I agree with the above responses, just ignore her! It does sound to me like she's competing with you. So let her! Let her do whatever she's going to do. You just keep going and focus on your journey. 500 cals a day sounds absolutely awful, and there's no way she's going to be able to do that her whole life. What is it they say about fighting your battles? She might be "winning" (I put that in quotes because she seems to be the one who thinks you two have to go head-to-head about it) in the short term, but focus on winning for yourself in the long term. Congratulations on your successes already and good luck!

And honestly, if she bothers you that much, just block her. Life is too short and precious, and it's just facebook. :-)

KatieC87 07-17-2011 12:16 AM

@kimicat76 There will always be people around who seemingly lose weight at the drop of a hat. Likewise, there are ALWAYS going to be people who are jealous, competitive, or just plain unsupportive (is that a word?) when you try to better yourself. I don't know exactly why this is. Sure, a little jealousy is okay, but why would you want to bring a person down when they're doing something that's already really difficult for them?

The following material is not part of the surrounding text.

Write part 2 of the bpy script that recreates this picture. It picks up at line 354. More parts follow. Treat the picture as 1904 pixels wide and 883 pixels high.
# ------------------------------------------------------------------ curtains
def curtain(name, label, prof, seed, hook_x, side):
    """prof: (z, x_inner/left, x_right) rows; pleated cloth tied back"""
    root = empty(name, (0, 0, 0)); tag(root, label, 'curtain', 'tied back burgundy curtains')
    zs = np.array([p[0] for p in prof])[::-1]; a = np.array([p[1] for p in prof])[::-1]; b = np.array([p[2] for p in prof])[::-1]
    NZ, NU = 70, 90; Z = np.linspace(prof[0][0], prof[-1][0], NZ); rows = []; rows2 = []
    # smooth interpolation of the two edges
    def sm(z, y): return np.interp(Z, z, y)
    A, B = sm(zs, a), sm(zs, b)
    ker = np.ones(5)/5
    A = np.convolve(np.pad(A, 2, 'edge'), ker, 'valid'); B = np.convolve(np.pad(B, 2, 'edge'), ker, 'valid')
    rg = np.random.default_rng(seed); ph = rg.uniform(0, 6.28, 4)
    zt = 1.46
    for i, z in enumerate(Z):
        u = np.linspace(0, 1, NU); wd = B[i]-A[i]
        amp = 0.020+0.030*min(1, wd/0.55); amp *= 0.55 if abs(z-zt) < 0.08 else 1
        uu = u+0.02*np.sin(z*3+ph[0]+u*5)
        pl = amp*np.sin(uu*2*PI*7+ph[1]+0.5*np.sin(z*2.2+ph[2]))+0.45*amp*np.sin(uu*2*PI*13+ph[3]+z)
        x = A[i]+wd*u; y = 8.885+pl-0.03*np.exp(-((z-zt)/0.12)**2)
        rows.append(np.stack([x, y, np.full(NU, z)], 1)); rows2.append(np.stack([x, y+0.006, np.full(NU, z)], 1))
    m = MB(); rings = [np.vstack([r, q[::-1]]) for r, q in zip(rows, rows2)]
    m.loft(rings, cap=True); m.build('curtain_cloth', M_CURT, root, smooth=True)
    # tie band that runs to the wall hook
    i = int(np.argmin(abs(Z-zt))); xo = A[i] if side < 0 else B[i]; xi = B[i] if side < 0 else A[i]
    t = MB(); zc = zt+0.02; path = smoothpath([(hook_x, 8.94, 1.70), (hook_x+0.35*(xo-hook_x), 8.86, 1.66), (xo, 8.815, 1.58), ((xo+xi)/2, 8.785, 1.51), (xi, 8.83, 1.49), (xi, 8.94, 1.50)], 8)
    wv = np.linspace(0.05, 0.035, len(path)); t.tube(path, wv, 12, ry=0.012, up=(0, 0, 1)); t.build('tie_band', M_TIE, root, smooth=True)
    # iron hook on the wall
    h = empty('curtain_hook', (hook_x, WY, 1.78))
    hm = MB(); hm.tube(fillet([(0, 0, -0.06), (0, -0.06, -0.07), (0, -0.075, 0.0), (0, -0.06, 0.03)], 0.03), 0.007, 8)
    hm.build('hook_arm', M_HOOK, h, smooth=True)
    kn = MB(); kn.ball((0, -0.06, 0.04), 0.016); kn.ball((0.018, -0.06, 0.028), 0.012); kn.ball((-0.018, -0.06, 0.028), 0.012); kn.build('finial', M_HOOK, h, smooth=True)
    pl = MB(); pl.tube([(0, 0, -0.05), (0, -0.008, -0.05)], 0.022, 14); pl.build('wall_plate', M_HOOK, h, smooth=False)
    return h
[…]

I have a coworker who has been anything but supportive of me. I just started counting calories again two weeks ago, and she uses every opportunity to belittle my efforts, even rolling her eyes when I choose something healthy over something unhealthy. I know she's struggled with her weight for a long time, and she will talk about dieting but then drop it for a few weeks before having any noticeable results. Maybe she's just discouraged, and my talking about my successes doesn't help. I don't know...

In any case, it doesn't sound like you and this girl are particularly close. If it was me, I would delete her as a friend, or at least change your settings so her updates don't show up. You can't let what's going on with her discourage you or annoy you. Focus on you and your successes.